By the time a reassessment takes place, the risk has already materialised.
The Problem With Self-Reporting and Observation Alone
Assessments often rely on what someone says, or what a professional can observe in a short window of time, and both have limitations.
Through relying on human assessments alone, it is possible that:
- Behaviour is adapted temporarily during visits
- Gradual decline goes unnoticed
- Incidents or changes go unnoticed or are forgotten to be mentioned by residents
It’s impossible to spot patterns that form over days or weeks during a single visit. This creates blind spots, and not through lack of effort, but through lack of continuous insight. Something that can be easily avoided through the assistance of remote monitoring technology.

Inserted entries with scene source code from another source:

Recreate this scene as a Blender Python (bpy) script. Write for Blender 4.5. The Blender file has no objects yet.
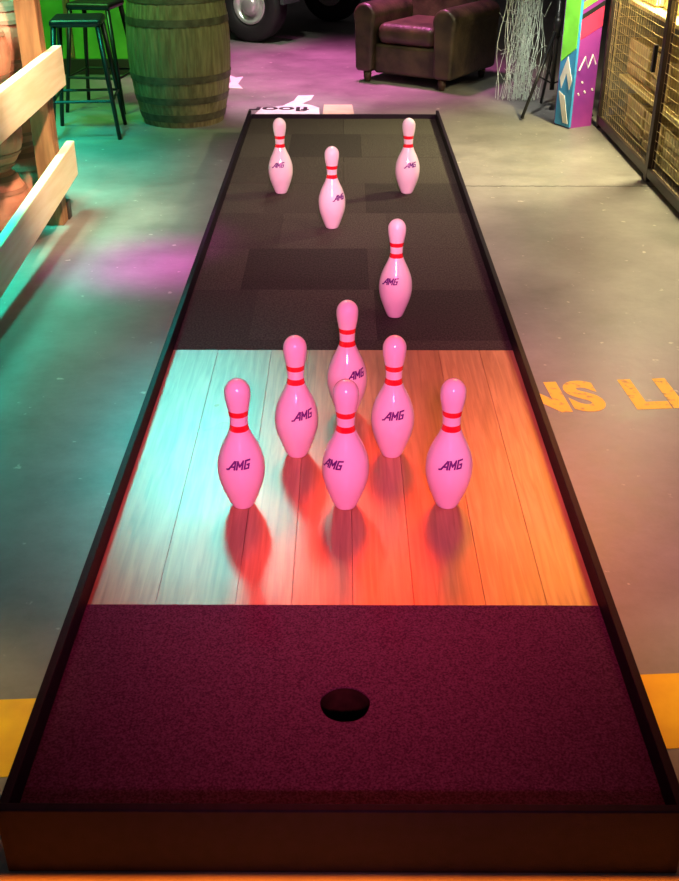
import bpy, bmesh, math, random
from mathutils import Vector, Matrix, Euler
random.seed(7)
PI=math.pi; S=bpy.context.scene; C=S.collection
try:
    S.view_settings.view_transform='Standard'
except Exception as e: print(e)
# ------------------------------------------------------------ camera
F=1050.0; TH=math.atan(594.5/F); YAW=4.5*math.cos(TH)/F
LZ=0.107; CH=LZ+1.5
cam=bpy.data.objects.new('camera',bpy.data.cameras.new('camera')); C.objects.link(cam); S.camera=cam
cam.data.sensor_fit='VERTICAL'; cam.data.sensor_height=36; cam.data.lens=F*36/881
cam.data.clip_end=100
cam.location=(0,0,CH); cam.rotation_euler=(PI/2-TH,0,YAW)
RM=Euler((PI/2-TH,0,YAW)).to_matrix()
def G(px,py,h=0.0):
    d=RM@Vector(((px-339.5)/F,-(py-440.5)/F,-1)); t=(h-CH)/d.z
    return Vector((d.x*t,d.y*t,h))
# ------------------------------------------------------------ helpers
def link(name,me,mat=None,parent=None,smooth=False):
    o=bpy.data.objects.new(name,me); C.objects.link(o)
    if mat is not None:
        for m in (mat if isinstance(mat,(list,tuple)) else [mat]): me.materials.append(m)
    if parent: o.parent=parent
    if smooth:
        for p in me.polygons: p.use_smooth=True
    return o
def obj(name,bm,mat=None,parent=None,smooth=False,bevel=0,seg=2,angle=None):
    me=bpy.data.meshes.new(name); bmesh.ops.recalc_face_normals(bm,faces=bm.faces[:]); bm.to_mesh(me); bm.free()
    o=link(name,me,mat,parent,smooth)
    if bevel:
        b=o.modifiers.new('bevel','BEVEL'); b.width=bevel; b.segments=seg; b.limit_method='ANGLE'
        if smooth:
            w=o.modifiers.new('wn','WEIGHTED_NORMAL')
    return o
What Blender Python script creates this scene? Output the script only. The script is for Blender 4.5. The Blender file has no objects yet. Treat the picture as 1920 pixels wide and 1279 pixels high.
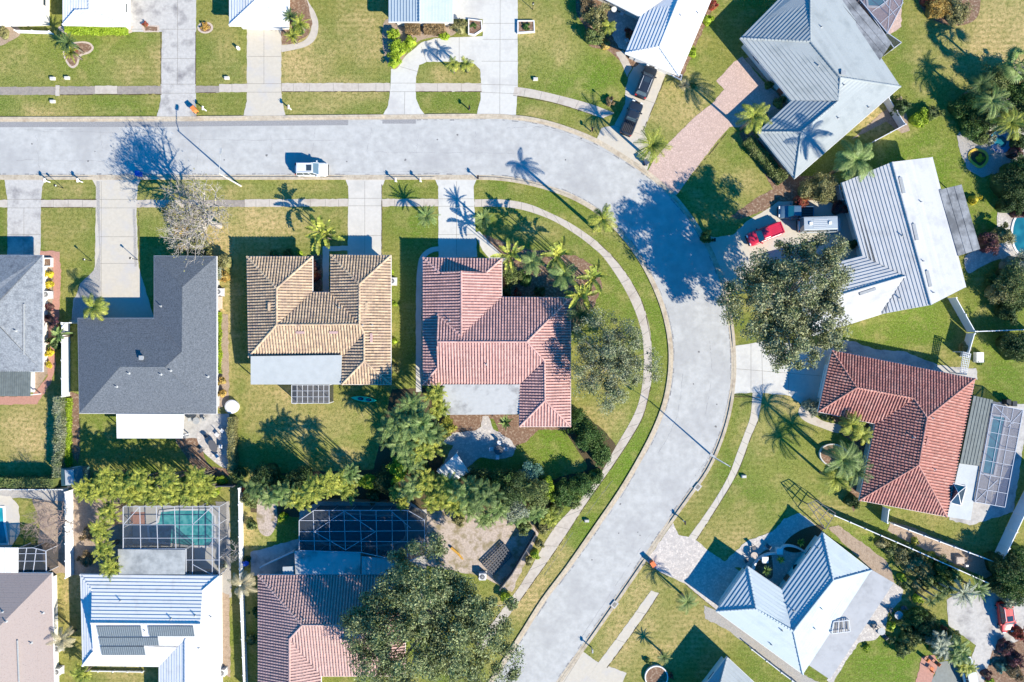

Moving From Snapshots to Patterns
The future of care assessment is not about replacing human judgement, it’s about strengthening it with better information and supporting it with the help of tech.
Understanding patterns over time allows care teams to:
- Detect early deviations from normal behaviour
- Identify emerging risks before harm occurs
- Adjust care plans based on real evidence
- Support independent living without compromising safety
When insight is continuous, assessments become living tools rather than static documents.
A More Honest Picture of Need
Ethical, person-centred care depends on accuracy. When assessments only capture best moments, they rarely reflect the full reality of someone’s daily life. This can lead to under-support, delayed intervention and preventable crises that could have been avoided with earlier insight.
Closing the gap between visits isn’t about surveillance. It’s about responsibility. Remote home care monitoring technology provides a fuller, more reliable picture of how people actually live day to day, quietly tracking changes in routines, activity and environment that traditional visits can’t capture.
The most significant risks in care rarely happen in front of professionals. They emerge gradually, between visits, and often go unnoticed until a crisis occurs.
If providers are serious about crisis prevention, independence and better care outcomes, they must look at home care monitoring as a core part of assessment and ongoing support. Seeing what happens between visits is no longer optional. It’s essential.